• January 9, 2012

Attorney John Murrin – of DIAL L-A-W-Y-E-R-S fame – was thrown into involuntary bankruptcy by his creditors after failing to pay over $460,000 in sanctions and costs for pursuing frivolous claims, engaging in bad-faith litigation, and failing to comply with several court orders (which led Hennepin County District Court Judge Denise Reilly to issue a bench warrant) after all of Murrin’s claims were dismissed and he was enjoined from further pursuing claims related to the underlying lawsuit.

In a recent ruling, U.S. Bankruptcy Court Judge Gregory Kishel (D. Minn.) held that Murrin’s creditors met the requirements of 11 U.S.C. § 303(b)(1) and could throw him into bankruptcy.

Murrin challenged the involuntary bankruptcy, in part, because he claimed that his liabilities were subject of a bona fide dispute.  So, what standard did the petitioning creditors need to meet in order to commence the involuntary bankruptcy?

According to 11 U.S.C. § 303(b)(1), an involuntary bankruptcy petition may be filed:

by three or more entities, each of which is either a holder of a claim against such person that is not contingent as to liability or the subject of a bona fide dispute as to liability or amount, or an indenture trustee representing such a holder, if such noncontingent, undisputed claims aggregate at least $10,000 more than the value of any lien on property of the debtor securing such claims held by the holders of such claims

This provision acts as a safety-value so that potential creditors do not attempt to throw putative debtors into involuntary bankruptcy while there are still questions regarding a liability or amount owed that could be left to the trial court.

The Eighth Circuit has an objective standard in determining whether there is a “bona fide dispute” for purposes of 11 U.S.C. § 303(b)(1).  This standard provides that “a bona fide dispute exists if there are ‘substantial’ factual and legal questions raised by the debtor bearing upon the debtor’s liability.” This objective determination is based on a balancing test.

  • First, the petitioning creditors need to allege and show evidence that there is no dispute over liability or amount due.
  • If that evidence is produced, the putative debtor must present evidence that there is a dispute.

According to the Memorandum, the petitioning creditors cited more than enough evidence to show that there was no bona fide dispute and Murrin’s dissatisfaction with the sanctions was not enough to meet his burden.

Although I have not been a lawyer long, I know that many judges try to hide their enmity for parties in written orders.  Judge Kishel, however, did not shy away from expressing how he really felt about Murrin’s actions.
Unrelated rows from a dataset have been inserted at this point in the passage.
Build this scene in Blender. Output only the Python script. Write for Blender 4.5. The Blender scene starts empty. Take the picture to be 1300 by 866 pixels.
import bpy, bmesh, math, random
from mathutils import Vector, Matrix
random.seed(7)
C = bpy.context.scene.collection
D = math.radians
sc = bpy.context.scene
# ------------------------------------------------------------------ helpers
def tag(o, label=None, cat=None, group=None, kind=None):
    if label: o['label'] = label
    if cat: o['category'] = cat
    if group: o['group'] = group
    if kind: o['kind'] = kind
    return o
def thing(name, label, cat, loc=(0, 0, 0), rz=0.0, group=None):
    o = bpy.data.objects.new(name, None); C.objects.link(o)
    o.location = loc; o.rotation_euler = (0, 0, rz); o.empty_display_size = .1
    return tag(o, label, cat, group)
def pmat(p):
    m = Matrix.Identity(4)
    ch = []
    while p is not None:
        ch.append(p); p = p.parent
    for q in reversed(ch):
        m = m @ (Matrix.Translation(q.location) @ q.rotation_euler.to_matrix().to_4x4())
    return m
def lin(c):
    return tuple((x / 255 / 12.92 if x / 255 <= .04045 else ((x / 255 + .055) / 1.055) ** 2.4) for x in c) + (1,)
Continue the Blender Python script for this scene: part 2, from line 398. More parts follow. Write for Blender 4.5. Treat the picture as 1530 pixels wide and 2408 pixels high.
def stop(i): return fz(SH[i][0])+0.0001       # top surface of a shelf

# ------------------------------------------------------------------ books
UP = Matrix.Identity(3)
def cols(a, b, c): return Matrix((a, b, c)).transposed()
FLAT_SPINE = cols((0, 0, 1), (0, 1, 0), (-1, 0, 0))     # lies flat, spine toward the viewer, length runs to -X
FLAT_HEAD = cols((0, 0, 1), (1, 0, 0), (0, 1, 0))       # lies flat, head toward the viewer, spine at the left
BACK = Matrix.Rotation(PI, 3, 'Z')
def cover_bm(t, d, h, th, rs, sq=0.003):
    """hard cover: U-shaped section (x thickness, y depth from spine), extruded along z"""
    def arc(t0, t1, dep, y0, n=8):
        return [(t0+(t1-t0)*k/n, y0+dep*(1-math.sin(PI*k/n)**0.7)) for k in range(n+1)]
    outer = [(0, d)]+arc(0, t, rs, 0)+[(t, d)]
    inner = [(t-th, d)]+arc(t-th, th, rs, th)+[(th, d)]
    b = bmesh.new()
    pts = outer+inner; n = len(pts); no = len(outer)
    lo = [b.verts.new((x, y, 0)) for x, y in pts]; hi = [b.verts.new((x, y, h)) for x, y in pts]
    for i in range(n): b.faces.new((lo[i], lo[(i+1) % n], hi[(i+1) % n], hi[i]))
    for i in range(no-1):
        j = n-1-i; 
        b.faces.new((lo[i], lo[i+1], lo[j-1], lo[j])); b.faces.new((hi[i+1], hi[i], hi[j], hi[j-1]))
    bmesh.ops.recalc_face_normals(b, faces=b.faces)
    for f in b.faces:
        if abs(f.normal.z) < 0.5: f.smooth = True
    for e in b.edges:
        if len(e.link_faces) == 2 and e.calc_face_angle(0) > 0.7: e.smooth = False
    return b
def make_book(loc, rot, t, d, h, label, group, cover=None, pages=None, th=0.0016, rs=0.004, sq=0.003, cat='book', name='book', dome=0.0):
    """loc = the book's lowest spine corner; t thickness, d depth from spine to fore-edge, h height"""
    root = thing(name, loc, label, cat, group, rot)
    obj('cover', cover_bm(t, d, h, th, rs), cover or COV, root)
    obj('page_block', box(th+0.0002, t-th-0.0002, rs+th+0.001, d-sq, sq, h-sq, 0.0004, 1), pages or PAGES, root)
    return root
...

Here are a couple bench slap nuggets:

Describing why sanctions were appropriate considering Murrin’s deficient pleading:

[Sanctions were appropriate after it was established that] the Murrins had not had the necessary fruits of a pre-suit investigation of fact […] to tie the petitioning creditors as active tortfeasors into John Murrin’s rambling narrative of chicanery.

The Murrins had been more than made whole, but persisted in maintaining suit against the remaining defendants without the basis for an objectively-framed prima facie case against them.

Describing the Murrin’s specific challenge under 11 U.S.C. § 303(b)(1):

John Murrin harbored no good faith in his challenge to the original judgment for attorney fees[…] And because John Murrin’s liability on an unstayed judgment was so clear cut, he could have no bona fide dispute with the contempt sanctions later imposed on him as a consequence of his unexcused and unfounded resistance to the post-judgment collection process.

Regarding the Murrins’ testimony:

Neither of the Murrins’ testimony had sufficient credibility, either internally or externally.

Ouch.

The Memorandum (as well as previous court decisions in this case) makes it perfectly clear that any judge (district court, appellate court, bankruptcy court) that touched this case was convinced that John Murrin deserved the Rule 11 sanctions that coming to him.

Because Minnesota Litigator is all about practice pointers, I think it is always worth remembering these important (and potentially cost-saving) tips:

  1. Suing everyone and their mother in a “kitchen sink” approach is not a smart litigation tactic. Make sure all claims have (at least some) basis in law or fact.
  2. Don’t make judges angry – probably a good point in non-litigation circumstances too.